## Requirements
Only the lines from the start of the data below through the line that contains "s.build('wall_strap', M['iron'], t)" are to be copied, exactly and without pictures.
** begin Data block **
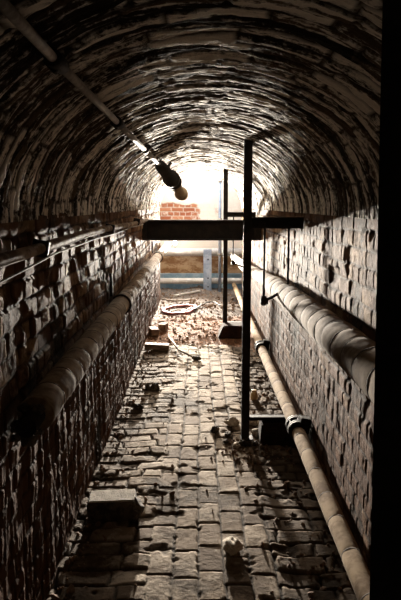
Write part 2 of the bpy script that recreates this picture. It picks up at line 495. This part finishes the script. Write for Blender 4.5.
# right lagged pipe
RK = [(1.25, .59, 1.075), (2.13, .60, 1.060), (3.7, .605, 1.018), (5.3, .605, .962), (5.65, .605, .945), (7.5, .60, .83), (11.2, .60, .70)]
def pr_path(y):
    for a, b_ in zip(RK, RK[1:]):
        if y <= b_[0] or b_ is RK[-1]:
            f = (y-a[0])/(b_[0]-a[0]); return (a[1]+(b_[1]-a[1])*f, y, a[2]+(b_[2]-a[2])*f)
t = thing('lagged_pipe', 'thick banded lagged pipe slung along the right wall on iron rods', 'pipe', (.6, 1.25, 1.0))
lagged(pr_path, 1.22, 4.95, .079, .205, 8, 'lagging', M['lagging'], t, gd=.006, seg=32)
lagged(pr_path, 4.93, 8.6, .066, .26, 9, 'lagging', M['lagging'], t)
MB().rings([pr_path(y) for y in np.arange(8.55, 11.2, .3)], .058, 20).build('white_pipe_end', M['whitepaint'], t)['label'] = 'white painted far end of the pipe'

# right low pipe near the floor
def pf_path(y): return (.62, y, .205+.004*math.sin(y*2))
t = thing('floor_pipe', 'slim pale pipe low along the right wall just above the floor', 'pipe', (.62, 1.3, .2))
lagged(pf_path, 1.25, 3.72, .042, .25, 15, 'lagging', M['palepipe'], t, gw=.004)
lagged(pf_path, 3.92, 6.02, .042, .30, 16, 'lagging', M['palepipe'], t, gw=.004)
lagged(pf_path, 6.2, 11.0, .040, .6, 17, 'lagging', M['palepipe'], t, gw=.004)
for y in (3.82, 6.1):
    c = MB(); c.rings([pf_path(y-.12), pf_path(y+.12)], .036, 18)
    cl = c.build('coupling', M['rust'], t)
    f = MB()
    for dy in (-.055, -.03, .035, .06):
        f.rings([pf_path(y+dy-.009), pf_path(y+dy+.009)], .060, 18)
    f.build('flange', M['iron'], cl)
    bt = MB()
    for k in range(6):
        a = k*PI/3+.3
        p = pf_path(y)
        bt.rings([(p[0]+.050*math.cos(a), y-.085, p[2]+.050*math.sin(a)), (p[0]+.050*math.cos(a), y+.085, p[2]+.050*math.sin(a))], .0075, 6)
    bt.build('bolts', M['iron'], cl)
    s = MB().box((.665, y-.02, .235), (.07, .07, .10), (0, .2, .1), .008)
    s.build('wall_strap', M['iron'], t)

# steel pipe under the vault, upper left, in stepped lengths with a dark valve and a pale nozzle
a_ = .338
t = thing('ceiling_pipe', 'grey steel pipe slanting along the upper left of the vault, ending in a dark valve', 'pipe', (-a_, .9, CAMZ+a_))
def cp(px, py, k=1.0):                                  # a point of that pipe seen at a pixel
    rx, rz = ray(px, py); y = -a_/rx
    return Vector((-a_, y, CAMZ+rz*y))
pa, pb, pc, pd, pe = cp(-14, -14), cp(57, 62), cp(118, 123), cp(145, 150), cp(159, 164)
for q0, q1, r0, r1_ in ((pa, pb, .0118, .0118), (pb, pc, .0122, .0122), (pc, pd, .0142, .0140), (pd, pe, .0152, .0152)):
    MB().rings([q0, q0.lerp(q1, .5), q1], [r0, (r0+r1_)/2, r1_], 18).build('pipe_length', M['steel'], t)
for q, r in ((pb, .021), (pc, .023), (pd, .024), (pe, .026)):
    d = (pc-pb).normalized()
    c = MB().rings([q-d*.05, q-d*.045, q+d*.045, q+d*.05], [r*.85, r, r, r*.85], 18).build('coupling', M['iron'], t)
for q in (pb, pc):
    s = MB(); s.rings([q+Vector((-.02, 0, .01)), q+Vector((-.06, 0, .05)), q+Vector((-.10, 0, .085))], .009, 8)
    s.box(q+Vector((-.005, 0, .0)), (.042, .025, .042), (0, -PI/4, 0), .006)
    s.build('hanger_clip', M['iron'], t)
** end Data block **
## Exercise output
Write part 2 of the bpy script that recreates this picture. It picks up at line 495. This part finishes the script. Write for Blender 4.5.
# right lagged pipe
RK = [(1.25, .59, 1.075), (2.13, .60, 1.060), (3.7, .605, 1.018), (5.3, .605, .962), (5.65, .605, .945), (7.5, .60, .83), (11.2, .60, .70)]
def pr_path(y):
    for a, b_ in zip(RK, RK[1:]):
        if y <= b_[0] or b_ is RK[-1]:
            f = (y-a[0])/(b_[0]-a[0]); return (a[1]+(b_[1]-a[1])*f, y, a[2]+(b_[2]-a[2])*f)
t = thing('lagged_pipe', 'thick banded lagged pipe slung along the right wall on iron rods', 'pipe', (.6, 1.25, 1.0))
lagged(pr_path, 1.22, 4.95, .079, .205, 8, 'lagging', M['lagging'], t, gd=.006, seg=32)
lagged(pr_path, 4.93, 8.6, .066, .26, 9, 'lagging', M['lagging'], t)
MB().rings([pr_path(y) for y in np.arange(8.55, 11.2, .3)], .058, 20).build('white_pipe_end', M['whitepaint'], t)['label'] = 'white painted far end of the pipe'

# right low pipe near the floor
def pf_path(y): return (.62, y, .205+.004*math.sin(y*2))
t = thing('floor_pipe', 'slim pale pipe low along the right wall just above the floor', 'pipe', (.62, 1.3, .2))
lagged(pf_path, 1.25, 3.72, .042, .25, 15, 'lagging', M['palepipe'], t, gw=.004)
lagged(pf_path, 3.92, 6.02, .042, .30, 16, 'lagging', M['palepipe'], t, gw=.004)
lagged(pf_path, 6.2, 11.0, .040, .6, 17, 'lagging', M['palepipe'], t, gw=.004)
for y in (3.82, 6.1):
    c = MB(); c.rings([pf_path(y-.12), pf_path(y+.12)], .036, 18)
    cl = c.build('coupling', M['rust'], t)
    f = MB()
    for dy in (-.055, -.03, .035, .06):
        f.rings([pf_path(y+dy-.009), pf_path(y+dy+.009)], .060, 18)
    f.build('flange', M['iron'], cl)
    bt = MB()
    for k in range(6):
        a = k*PI/3+.3
        p = pf_path(y)
        bt.rings([(p[0]+.050*math.cos(a), y-.085, p[2]+.050*math.sin(a)), (p[0]+.050*math.cos(a), y+.085, p[2]+.050*math.sin(a))], .0075, 6)
    bt.build('bolts', M['iron'], cl)
    s = MB().box((.665, y-.02, .235), (.07, .07, .10), (0, .2, .1), .008)
    s.build('wall_strap', M['iron'], t)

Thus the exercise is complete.